*What you are asked to do*
Extract the first line through the line containing "random.seed(7)" from the listing below, exactly as written.

*Data*
--
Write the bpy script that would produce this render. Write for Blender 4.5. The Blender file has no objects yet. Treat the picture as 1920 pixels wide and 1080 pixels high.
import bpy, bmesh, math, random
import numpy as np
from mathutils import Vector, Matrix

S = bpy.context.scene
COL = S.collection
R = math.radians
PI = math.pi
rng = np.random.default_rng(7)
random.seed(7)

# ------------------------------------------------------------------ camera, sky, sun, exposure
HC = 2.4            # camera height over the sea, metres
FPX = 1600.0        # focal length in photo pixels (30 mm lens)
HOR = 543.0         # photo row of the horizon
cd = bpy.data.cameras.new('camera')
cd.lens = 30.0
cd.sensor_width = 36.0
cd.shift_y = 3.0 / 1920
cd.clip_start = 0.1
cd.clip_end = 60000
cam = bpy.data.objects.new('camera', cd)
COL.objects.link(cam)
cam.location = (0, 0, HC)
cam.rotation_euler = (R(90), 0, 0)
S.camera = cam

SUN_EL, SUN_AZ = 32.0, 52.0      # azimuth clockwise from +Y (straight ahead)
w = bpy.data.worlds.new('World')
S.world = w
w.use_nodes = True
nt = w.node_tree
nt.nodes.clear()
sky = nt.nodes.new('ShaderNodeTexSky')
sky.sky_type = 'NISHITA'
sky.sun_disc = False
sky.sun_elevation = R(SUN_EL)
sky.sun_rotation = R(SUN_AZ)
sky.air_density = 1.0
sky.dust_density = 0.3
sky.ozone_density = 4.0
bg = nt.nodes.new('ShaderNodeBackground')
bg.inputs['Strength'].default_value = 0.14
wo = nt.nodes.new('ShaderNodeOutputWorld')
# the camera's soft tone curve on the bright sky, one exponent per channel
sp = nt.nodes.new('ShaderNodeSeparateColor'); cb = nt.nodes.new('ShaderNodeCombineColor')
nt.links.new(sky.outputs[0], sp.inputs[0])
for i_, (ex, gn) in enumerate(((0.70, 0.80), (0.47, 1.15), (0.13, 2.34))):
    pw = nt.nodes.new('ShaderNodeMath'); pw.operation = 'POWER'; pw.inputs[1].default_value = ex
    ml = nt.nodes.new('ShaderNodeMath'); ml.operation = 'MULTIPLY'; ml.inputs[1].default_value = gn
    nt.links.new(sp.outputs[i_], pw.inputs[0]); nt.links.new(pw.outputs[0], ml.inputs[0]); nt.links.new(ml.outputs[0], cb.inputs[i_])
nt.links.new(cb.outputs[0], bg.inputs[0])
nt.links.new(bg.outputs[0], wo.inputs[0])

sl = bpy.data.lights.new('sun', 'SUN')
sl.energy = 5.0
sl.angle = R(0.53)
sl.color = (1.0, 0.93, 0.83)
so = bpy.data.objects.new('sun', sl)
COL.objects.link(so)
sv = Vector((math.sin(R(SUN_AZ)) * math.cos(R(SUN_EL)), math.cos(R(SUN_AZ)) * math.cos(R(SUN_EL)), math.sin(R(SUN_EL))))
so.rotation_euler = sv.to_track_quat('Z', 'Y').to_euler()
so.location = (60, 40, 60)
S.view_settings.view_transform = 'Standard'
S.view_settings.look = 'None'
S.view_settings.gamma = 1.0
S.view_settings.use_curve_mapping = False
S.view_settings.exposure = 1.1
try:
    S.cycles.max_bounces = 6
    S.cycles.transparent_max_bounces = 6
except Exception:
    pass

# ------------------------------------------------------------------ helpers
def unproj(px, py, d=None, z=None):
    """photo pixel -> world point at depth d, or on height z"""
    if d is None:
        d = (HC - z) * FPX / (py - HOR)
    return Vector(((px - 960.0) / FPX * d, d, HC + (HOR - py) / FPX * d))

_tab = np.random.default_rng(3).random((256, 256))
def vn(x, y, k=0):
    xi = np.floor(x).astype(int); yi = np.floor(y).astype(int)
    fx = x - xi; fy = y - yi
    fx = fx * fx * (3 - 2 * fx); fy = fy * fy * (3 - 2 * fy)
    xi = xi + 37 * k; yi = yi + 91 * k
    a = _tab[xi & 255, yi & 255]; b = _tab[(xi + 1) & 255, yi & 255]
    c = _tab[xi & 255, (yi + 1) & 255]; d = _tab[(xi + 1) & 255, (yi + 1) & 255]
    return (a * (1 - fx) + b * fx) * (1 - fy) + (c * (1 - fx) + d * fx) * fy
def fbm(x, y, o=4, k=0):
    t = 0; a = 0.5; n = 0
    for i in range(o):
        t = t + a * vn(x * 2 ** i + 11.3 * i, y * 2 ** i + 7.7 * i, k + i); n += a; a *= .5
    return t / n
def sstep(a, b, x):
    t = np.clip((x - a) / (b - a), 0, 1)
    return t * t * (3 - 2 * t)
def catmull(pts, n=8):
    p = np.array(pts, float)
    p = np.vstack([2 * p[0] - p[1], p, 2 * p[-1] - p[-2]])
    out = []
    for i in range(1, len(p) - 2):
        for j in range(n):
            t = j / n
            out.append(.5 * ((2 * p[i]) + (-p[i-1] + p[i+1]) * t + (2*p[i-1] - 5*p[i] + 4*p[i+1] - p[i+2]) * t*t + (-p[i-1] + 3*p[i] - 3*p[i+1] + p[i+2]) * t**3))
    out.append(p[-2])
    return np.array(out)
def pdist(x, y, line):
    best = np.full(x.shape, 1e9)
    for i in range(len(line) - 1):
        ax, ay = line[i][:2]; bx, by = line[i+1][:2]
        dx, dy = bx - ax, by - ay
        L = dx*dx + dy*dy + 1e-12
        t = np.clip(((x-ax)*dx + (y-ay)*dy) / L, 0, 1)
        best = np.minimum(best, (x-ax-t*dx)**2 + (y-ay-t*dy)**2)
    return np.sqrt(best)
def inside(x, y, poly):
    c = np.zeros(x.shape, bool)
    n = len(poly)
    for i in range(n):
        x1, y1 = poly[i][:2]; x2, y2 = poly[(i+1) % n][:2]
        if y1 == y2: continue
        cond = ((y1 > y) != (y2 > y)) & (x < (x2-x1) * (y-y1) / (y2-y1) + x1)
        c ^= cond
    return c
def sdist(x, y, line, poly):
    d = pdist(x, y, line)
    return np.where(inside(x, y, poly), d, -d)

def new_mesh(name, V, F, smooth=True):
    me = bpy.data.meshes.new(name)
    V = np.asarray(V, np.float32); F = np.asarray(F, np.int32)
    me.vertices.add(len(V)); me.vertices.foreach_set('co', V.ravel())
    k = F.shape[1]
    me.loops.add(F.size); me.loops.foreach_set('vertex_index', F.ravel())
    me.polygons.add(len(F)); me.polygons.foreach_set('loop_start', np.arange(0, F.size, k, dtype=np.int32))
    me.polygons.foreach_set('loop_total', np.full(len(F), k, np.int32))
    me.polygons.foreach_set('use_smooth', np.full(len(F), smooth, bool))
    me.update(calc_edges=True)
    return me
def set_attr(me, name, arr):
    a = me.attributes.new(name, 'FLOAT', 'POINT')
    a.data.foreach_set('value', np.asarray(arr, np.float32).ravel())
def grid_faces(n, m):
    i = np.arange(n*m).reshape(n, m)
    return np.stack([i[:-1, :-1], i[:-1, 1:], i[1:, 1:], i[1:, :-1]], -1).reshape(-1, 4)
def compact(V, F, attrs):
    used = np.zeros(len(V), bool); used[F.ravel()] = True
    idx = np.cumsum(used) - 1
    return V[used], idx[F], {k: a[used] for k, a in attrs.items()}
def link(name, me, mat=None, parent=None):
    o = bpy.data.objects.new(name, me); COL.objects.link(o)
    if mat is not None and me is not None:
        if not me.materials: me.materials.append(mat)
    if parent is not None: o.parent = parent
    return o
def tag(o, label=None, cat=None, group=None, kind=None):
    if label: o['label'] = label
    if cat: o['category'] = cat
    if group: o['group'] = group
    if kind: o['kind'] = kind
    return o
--
*Solution for this exercise*
Write the bpy script that would produce this render. Write for Blender 4.5. The Blender file has no objects yet. Treat the picture as 1920 pixels wide and 1080 pixels high.
import bpy, bmesh, math, random
import numpy as np
from mathutils import Vector, Matrix

S = bpy.context.scene
COL = S.collection
R = math.radians
PI = math.pi
rng = np.random.default_rng(7)
random.seed(7)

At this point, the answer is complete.